ARMA Austin Spring Education Seminar: Connecting the Dots Between Records Management and E-Discovery

This is the second of a two-part recap of the 2013 ARMA Austin Spring Education Seminar, where we learned about the relationship between records management and electronic discovery.

Joe Venturella, Solutions Team Consultant at Advanced Discovery, was our afternoon speaker at the seminar. He will also be a guest presenter at our eDiscovery webinar that is scheduled for May 29th, so it was great to get a little preview of his ideas! His presentation, “Connecting the Dots between Records Management and E-Discovery,” focused on data retention in the context of eDiscovery. Interestingly, Venturella is a vocal critic of the EDRM model that we had learned about in the morning from Dr. Eugenia Brumm. The problems with the EDRM model, he feels, are that it represents a linear process, and it addresses a single litigation or eDiscovery project. In contrast, Venturella declared, the eDiscovery process is more like dropping spaghetti on the floor and trying to follow a piece of spaghetti from one end to the other. In other words: it’s messy.

Stick to Your Role

One of Venturella’s key points was that employees should stick to what they know. When eDiscovery begins, people tend to panic, and everyone thinks they’re a lawyer. But it’s important for each department to keep to its own responsibilities – let legal do their job, let IT do theirs, and then you, the records manager, should stick to your own role. When it comes to data, all the relevant stakeholders – RM, Legal, Management, IT, and Users – have conflicting rules, guidelines, and results while handling data. Your overall job, as a records manager, is to know where data goes, who has it, and where it is in the retention period. During the discovery process, your role is to use that knowledge to identify relevant documents.

Policy is Key

However, this is impossible if there is no policy in place for data retention. For example, it is essential to know – preferably in an official policy – who has the authority to create, keep, alter, and/or destroy certain records. This will go a long way in helping you identify the location of data during the discovery process. That, in turn, will make the discovery process go much more smoothly.
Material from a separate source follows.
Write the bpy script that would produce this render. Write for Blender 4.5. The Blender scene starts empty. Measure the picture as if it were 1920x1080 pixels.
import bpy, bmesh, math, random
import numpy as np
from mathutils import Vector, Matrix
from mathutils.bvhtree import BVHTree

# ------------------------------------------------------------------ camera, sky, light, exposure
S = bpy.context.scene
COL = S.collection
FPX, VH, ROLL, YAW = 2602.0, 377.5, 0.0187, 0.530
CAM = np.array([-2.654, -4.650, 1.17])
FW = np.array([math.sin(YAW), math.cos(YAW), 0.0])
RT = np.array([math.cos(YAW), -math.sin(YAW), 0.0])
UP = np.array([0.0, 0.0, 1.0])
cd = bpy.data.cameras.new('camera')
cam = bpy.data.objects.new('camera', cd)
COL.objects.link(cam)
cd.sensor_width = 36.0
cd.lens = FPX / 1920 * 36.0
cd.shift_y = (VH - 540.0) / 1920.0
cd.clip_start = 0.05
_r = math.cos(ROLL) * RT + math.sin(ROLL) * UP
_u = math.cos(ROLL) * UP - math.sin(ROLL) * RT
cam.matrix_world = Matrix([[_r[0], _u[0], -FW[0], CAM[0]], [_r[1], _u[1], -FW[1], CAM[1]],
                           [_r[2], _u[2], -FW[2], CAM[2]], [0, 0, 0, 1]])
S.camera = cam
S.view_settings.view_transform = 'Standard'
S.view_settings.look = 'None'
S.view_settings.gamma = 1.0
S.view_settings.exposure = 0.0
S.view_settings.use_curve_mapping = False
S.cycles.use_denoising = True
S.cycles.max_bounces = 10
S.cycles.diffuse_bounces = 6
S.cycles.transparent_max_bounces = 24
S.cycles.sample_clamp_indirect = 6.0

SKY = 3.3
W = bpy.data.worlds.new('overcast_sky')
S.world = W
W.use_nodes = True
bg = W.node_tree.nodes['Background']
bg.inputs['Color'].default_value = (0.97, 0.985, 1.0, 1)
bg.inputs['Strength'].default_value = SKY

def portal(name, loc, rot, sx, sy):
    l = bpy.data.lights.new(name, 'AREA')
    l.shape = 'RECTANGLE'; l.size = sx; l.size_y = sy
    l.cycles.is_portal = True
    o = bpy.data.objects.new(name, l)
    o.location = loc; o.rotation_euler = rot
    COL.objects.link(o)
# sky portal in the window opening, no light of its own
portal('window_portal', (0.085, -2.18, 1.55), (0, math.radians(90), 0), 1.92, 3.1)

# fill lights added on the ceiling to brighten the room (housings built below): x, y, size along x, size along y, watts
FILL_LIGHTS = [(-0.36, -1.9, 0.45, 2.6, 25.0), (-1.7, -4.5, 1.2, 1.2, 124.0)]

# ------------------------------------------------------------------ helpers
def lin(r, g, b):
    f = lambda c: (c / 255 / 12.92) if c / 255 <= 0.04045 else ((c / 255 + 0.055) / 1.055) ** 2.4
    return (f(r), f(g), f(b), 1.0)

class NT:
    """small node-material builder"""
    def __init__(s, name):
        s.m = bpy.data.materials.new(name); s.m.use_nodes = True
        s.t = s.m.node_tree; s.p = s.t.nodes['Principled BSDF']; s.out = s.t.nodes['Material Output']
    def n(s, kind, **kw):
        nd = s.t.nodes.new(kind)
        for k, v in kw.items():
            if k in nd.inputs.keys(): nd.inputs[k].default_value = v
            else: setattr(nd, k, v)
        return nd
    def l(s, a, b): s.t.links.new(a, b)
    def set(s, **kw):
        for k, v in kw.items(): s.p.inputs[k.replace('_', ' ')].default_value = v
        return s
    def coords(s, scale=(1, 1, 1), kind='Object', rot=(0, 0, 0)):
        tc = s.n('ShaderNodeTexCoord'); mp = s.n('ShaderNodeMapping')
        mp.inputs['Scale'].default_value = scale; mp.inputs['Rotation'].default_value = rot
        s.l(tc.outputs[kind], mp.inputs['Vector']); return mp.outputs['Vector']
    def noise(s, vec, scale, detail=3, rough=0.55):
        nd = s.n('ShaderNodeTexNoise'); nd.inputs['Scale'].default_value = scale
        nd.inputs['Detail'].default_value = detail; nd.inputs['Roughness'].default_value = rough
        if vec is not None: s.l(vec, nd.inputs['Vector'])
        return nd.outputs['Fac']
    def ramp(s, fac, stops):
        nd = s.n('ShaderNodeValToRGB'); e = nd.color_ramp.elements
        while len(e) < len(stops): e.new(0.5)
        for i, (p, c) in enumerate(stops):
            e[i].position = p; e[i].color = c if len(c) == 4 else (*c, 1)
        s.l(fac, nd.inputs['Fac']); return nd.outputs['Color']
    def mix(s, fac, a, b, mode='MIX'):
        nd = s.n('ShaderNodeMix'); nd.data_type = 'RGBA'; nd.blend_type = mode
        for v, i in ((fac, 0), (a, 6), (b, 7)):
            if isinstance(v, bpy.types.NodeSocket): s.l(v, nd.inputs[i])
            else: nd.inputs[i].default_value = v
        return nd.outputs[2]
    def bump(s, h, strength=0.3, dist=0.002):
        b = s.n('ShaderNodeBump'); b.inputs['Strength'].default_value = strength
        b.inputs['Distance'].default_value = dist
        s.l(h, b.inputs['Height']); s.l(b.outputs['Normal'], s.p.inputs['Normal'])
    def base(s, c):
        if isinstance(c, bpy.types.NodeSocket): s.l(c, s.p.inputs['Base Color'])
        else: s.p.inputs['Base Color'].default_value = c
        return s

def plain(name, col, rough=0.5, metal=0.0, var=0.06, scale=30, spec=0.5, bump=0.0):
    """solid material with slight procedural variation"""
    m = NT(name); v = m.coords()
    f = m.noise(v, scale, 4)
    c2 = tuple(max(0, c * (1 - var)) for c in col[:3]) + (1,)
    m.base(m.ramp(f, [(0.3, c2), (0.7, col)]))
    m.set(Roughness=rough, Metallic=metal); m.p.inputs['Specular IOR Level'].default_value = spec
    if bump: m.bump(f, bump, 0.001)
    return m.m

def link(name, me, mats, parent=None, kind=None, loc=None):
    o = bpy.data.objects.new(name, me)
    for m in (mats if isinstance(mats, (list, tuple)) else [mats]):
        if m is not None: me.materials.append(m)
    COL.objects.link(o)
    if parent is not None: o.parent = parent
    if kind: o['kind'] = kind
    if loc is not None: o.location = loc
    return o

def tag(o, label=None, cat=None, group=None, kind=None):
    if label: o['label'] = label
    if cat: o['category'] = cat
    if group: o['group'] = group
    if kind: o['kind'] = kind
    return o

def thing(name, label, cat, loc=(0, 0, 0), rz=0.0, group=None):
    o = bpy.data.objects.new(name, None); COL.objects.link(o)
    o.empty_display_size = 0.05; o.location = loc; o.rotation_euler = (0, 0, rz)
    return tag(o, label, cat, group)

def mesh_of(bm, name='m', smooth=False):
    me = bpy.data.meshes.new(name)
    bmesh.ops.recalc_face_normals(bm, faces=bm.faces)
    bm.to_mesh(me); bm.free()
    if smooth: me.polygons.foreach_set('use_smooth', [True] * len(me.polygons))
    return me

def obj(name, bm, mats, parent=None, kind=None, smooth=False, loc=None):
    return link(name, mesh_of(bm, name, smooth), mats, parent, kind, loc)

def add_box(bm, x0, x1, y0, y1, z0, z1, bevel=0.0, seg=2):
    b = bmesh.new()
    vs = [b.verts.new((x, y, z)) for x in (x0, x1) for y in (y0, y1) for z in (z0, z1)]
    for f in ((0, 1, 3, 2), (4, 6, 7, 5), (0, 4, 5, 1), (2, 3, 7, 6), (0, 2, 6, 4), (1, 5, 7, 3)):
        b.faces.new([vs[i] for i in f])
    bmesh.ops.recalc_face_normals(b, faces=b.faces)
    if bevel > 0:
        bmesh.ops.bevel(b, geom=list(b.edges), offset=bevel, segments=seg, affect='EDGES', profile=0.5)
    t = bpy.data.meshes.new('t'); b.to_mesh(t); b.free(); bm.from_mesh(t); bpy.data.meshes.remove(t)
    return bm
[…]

Venturella then spoke about the need to identify the who, what, when, and how of data preservation. Some questions to consider are: Who creates documents? What is the organizational structure? What is the workflow? What kind of information/data do you have? What format is the data in? When should data be preserved? And how do you preserve data? Data retention, Venturella emphasized, is a function of records management. It is supported by IT and, in turn, supports the legal department – yet it has an organization-wide impact. It is one of the most cost-effective, efficient, and legally defensible methods of mitigating future litigation costs.

Making Your Case

Of course, it’s important to implement a records management program before litigation, not as a reaction to it. Doing so will often require upper management support, which can be difficult to come by. However, money talks, and presenting hard numbers can help make your case. To demonstrate this, Venturella explained that he charges companies about $325 to process 1 GB of data during eDiscovery. A typical backup tape holds about 400 GB. That’s $130,000 to have one tape examined. If you are not managing data effectively, or if you forget about tapes you might have, then eDiscovery can get very expensive very quickly. It would probably be even more expensive if you wanted a lawyer to review those tapes. So while implementing official policies now may seem like a long and arduous process, it will likely save your organization money down the road if you are ever subject to discovery.

Venturella provided some additional tips for making your case to upper management:

  • Plan your progress with small goals, step-by-step.
  • Get people in IT to support you. This will help you get organization-wide and high-level support.
  • Pitch ideas now (springtime), before the start of the fiscal year (usually in September or October).
  • For governments and state agencies, figure out how long you spend responding to FOIA requests – it’s probably far more time than you would like it to be. Using these numbers can help build your case.
  • Start with an embarrassing problem that your organization has had or might have in the future that is the result of poor recordkeeping. Nobody wants to be caught having bad policies and practices!

Other Points

Venturella told us some other things to remember:

  • Data is an asset but is not always treated like one. You wouldn’t let someone leave work with a filing cabinet, so you also shouldn’t let someone leave with DVDs, flash drives, or backup tapes. (The cloud complicates things even further!)
  • Examine and determine your information needs BEFORE you implement a system.
  • Discovery is not meant to cripple or shut down an organization. Having a data retention policy in place will make sure that business can continue as usual during discovery, because it will make the identification and retrieval of relevant data go much more smoothly.

In closing…

This concludes our recap of the ARMA Austin Spring Education Seminar. I really enjoyed these presentations, and I hope that you were able to take away something useful from these summaries! We live in a litigious society, and we all hope that we will never have to take part in a lawsuit. However, if your organization is ever subject to discovery, you can feel secure knowing that your records management program will help your organization handle it as smoothly as possible.